March 8, 2012:
A U.S. Air Force C-130 recently dropped supplies to several hundred Mali soldiers and civilians besieged in the town of Tessalit, near the Algerian border. Tessalit has been under siege by Tuareg rebels for several weeks and a relief force of Mali troops was recently rebuffed before it could reach the town. The U.S. has been providing aid in dealing with Islamic terrorists in the area but has generally stayed out of the disputes with the Tuareg tribes. Apparently, several hundred Tuareg tribesmen returned from Libya last year, after working for the late dictator Moamar Kaddafi. The returning Tuaregs brought with them additional weapons and a willingness to break the peace deal they had with the Mali government. That resulted in several thousand heavily armed Tuareg launching yet another rebellion (for more autonomy) against the Mali government (that is dominated by black Africans). Tuaregs are eight percent of Mali's population (14.7 million)
There were no details on the U.S. air drop, but for the last five years the U.S. Air Force has been using a reliable high altitude guided cargo parachute systems, mainly for drops in Afghanistan. These guided parachutes have also been used for relief operations, in Afghanistan and Haiti, where the landing zone was small or the weather bad.
The JPADS (Joint Precision Airdrop System) and ICDS (Improved Container Delivery System) provide a system whereby C-17s or C-130s carrying pallets of supplies are equipped with GPS and mechanical controls to guide the direction of the descending parachute for pinpoint landings. Before the parachute is used, the pallets first release a parafoil (a parachute that can be controlled in such a way that the user can gain altitude and travel over long distances) and the pallet descends at about 44 meters a second (from an altitude of about 6,000 meters, safely away from any ground fire), guided towards the landing point. When a few hundred meters over the programmed drop zone the parafoil is released and the parachute deploys, bringing the pallet (with up to five tons of supplies) down within a hundred meters of the programmed landing point. A single C-17 can deliver up to 40 pallets this way, to many different landing zones. JPADS has release point information (calculated using current weather conditions) sent to the C-17, along with GPS landing coordinates for the pallets. This GPS data is transmitted to each pallet via a wi-fi type system.
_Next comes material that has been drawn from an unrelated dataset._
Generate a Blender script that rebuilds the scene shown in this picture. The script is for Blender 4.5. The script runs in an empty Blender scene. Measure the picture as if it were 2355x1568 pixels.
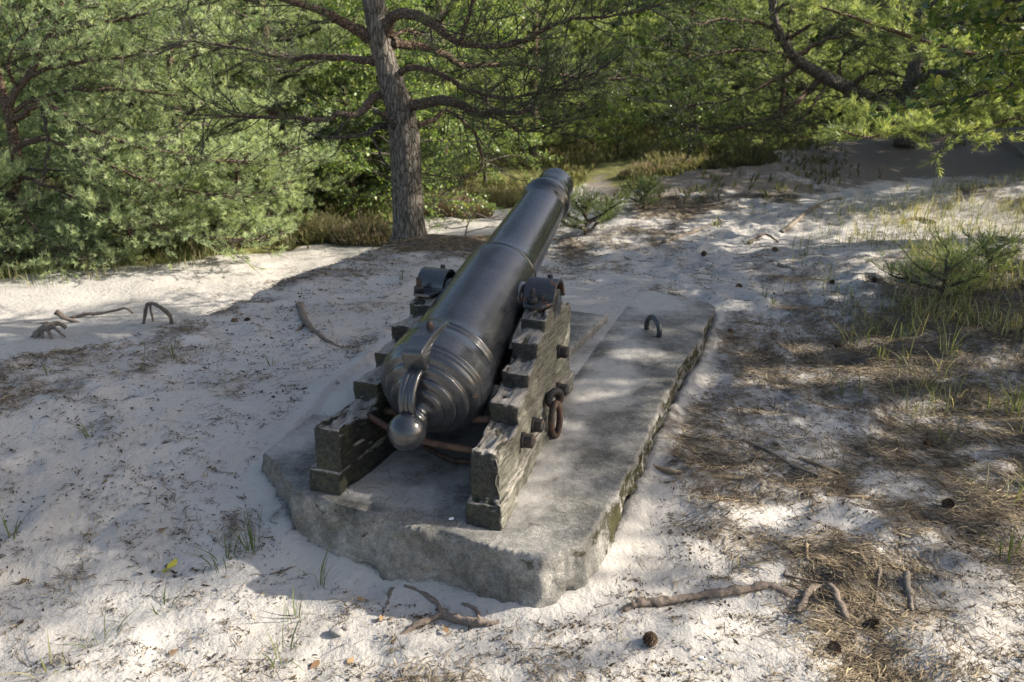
import bpy, bmesh, math, random
import numpy as np
from mathutils import Vector, Matrix

# ------------------------------------------------------------------ camera, world, sun, exposure
SC = bpy.context.scene
COL = SC.collection
CAM_H, PITCH = 1.8, math.radians(20)
cam_data = bpy.data.cameras.new('camera')
cam_data.lens, cam_data.sensor_width = 28, 36
cam_data.clip_start, cam_data.clip_end = 0.05, 500
cam_data.dof.use_dof = True
cam_data.dof.focus_distance = 4.0
cam_data.dof.aperture_fstop = 3.2
cam = bpy.data.objects.new('camera', cam_data)
COL.objects.link(cam)
cam.location = (0, 0, CAM_H)
cam.rotation_euler = (math.pi / 2 - PITCH, 0, 0)
SC.camera = cam

SUN_EL, SUN_AZ = math.radians(32), math.radians(86)      # azimuth from +Y towards +X
SD = np.array([math.cos(SUN_EL) * math.sin(SUN_AZ), math.cos(SUN_EL) * math.cos(SUN_AZ), math.sin(SUN_EL)])
world = bpy.data.worlds.new('World')
SC.world = world
world.use_nodes = True
wn = world.node_tree
wn.nodes.clear()
wo = wn.nodes.new('ShaderNodeOutputWorld')
wb = wn.nodes.new('ShaderNodeBackground')
ws = wn.nodes.new('ShaderNodeTexSky')
ws.sky_type = 'NISHITA'
ws.sun_disc = False
ws.sun_elevation, ws.sun_rotation = SUN_EL, SUN_AZ
ws.dust_density, ws.ozone_density, ws.air_density = 3.0, 0.3, 1.0
wb.inputs['Strength'].default_value = 0.093
wn.links.new(ws.outputs[0], wb.inputs[0])
wn.links.new(wb.outputs[0], wo.inputs[0])
sd = bpy.data.lights.new('sun', 'SUN')
sd.energy, sd.angle, sd.color = 4.4, math.radians(0.55), (1.0, 0.93, 0.82)
sun = bpy.data.objects.new('sun', sd)
COL.objects.link(sun)
sun.rotation_euler = Vector(SD.tolist()).to_track_quat('Z', 'Y').to_euler()
SC.view_settings.view_transform = 'Standard'
SC.view_settings.look = 'None'
SC.view_settings.gamma = 1
SC.view_settings.exposure = 1.42
SC.cycles.max_bounces = 6
SC.cycles.diffuse_bounces = 3
SC.cycles.glossy_bounces = 3
SC.cycles.transmission_bounces = 3
SC.cycles.transparent_max_bounces = 6

# ------------------------------------------------------------------ maths helpers
F_, CX_, CY_ = 1831.0, 1177.0, 784.0
CP, SP = math.cos(PITCH), math.sin(PITCH)


def at(px, py, Y):
    """the point at ground distance Y seen in direction (px, py) of a 2354 px wide print"""
    a, b = px - CX_, CY_ - py
    r = np.array([a, F_ * CP + b * SP, b * CP - F_ * SP])
    return np.array([0, 0, CAM_H]) + r * (Y / r[1])


def _hash(ix, iy, iz, seed):
    h = (ix.astype(np.int64) * 374761393 + iy.astype(np.int64) * 668265263 + iz.astype(np.int64) * 2147483647 + seed * 974634777) & 0xFFFFFFFF
    h = ((h ^ (h >> 13)) * 1274126177) & 0xFFFFFFFF
    h = ((h ^ (h >> 16)) * 2246822519) & 0xFFFFFFFF
    h = h ^ (h >> 15)
    return (h & 0xFFFFFF) / float(0xFFFFFF)


def vn(x, y, z=0.0, seed=0):
    """value noise in 0..1"""
    x, y, z = np.broadcast_arrays(np.asarray(x, float), np.asarray(y, float), np.asarray(z, float))
    xi, yi, zi = np.floor(x), np.floor(y), np.floor(z)
    fx, fy, fz = x - xi, y - yi, z - zi
    fx, fy, fz = [f * f * f * (f * (f * 6 - 15) + 10) for f in (fx, fy, fz)]
    r = 0
    for dx in (0, 1):
        wx = fx if dx else 1 - fx
        for dy in (0, 1):
            wy = fy if dy else 1 - fy
            for dz in (0, 1):
                wz = fz if dz else 1 - fz
                r = r + wx * wy * wz * _hash(xi + dx, yi + dy, zi + dz, seed)
    return r


def fbm(x, y, z=0.0, oct=4, seed=0):
    s, a, n = 0, 1.0, 0
    x, y, z = np.asarray(x, float), np.asarray(y, float), np.asarray(z, float)
    for o in range(oct):
        s = s + a * vn(x * 2 ** o, y * 2 ** o, z * 2 ** o, seed + o * 7)
        n += a
        a *= 0.5
    return s / n


def sst(a, b, x):
    t = np.clip((np.asarray(x, float) - a) / (b - a), 0, 1)
    return t * t * (3 - 2 * t)


def nrm(v):
    v = np.asarray(v, float)
    return v / np.maximum(np.linalg.norm(v, axis=-1, keepdims=True), 1e-9)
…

The new system has been developed over the last decade from earlier precision para-drop systems. All rely on GPS to give accurate landing information and easily manipulated parafoils to provide the maneuverability. The aircrews find it fascinating to push a bunch of pallets out and then watch as they form into "flocks" and head off for their various drop zones. For the troops on the ground, it's a convenient way to get supplies, no matter where they are out in the boondocks.
Before the development of GPS guided air drops, a large percentage of air dropped supplies were lost, either by falling into enemy hands or into things that destroyed them (especially water). With the new delivery systems it's even possible to do night drops if you don't want to alert nearby enemy troops.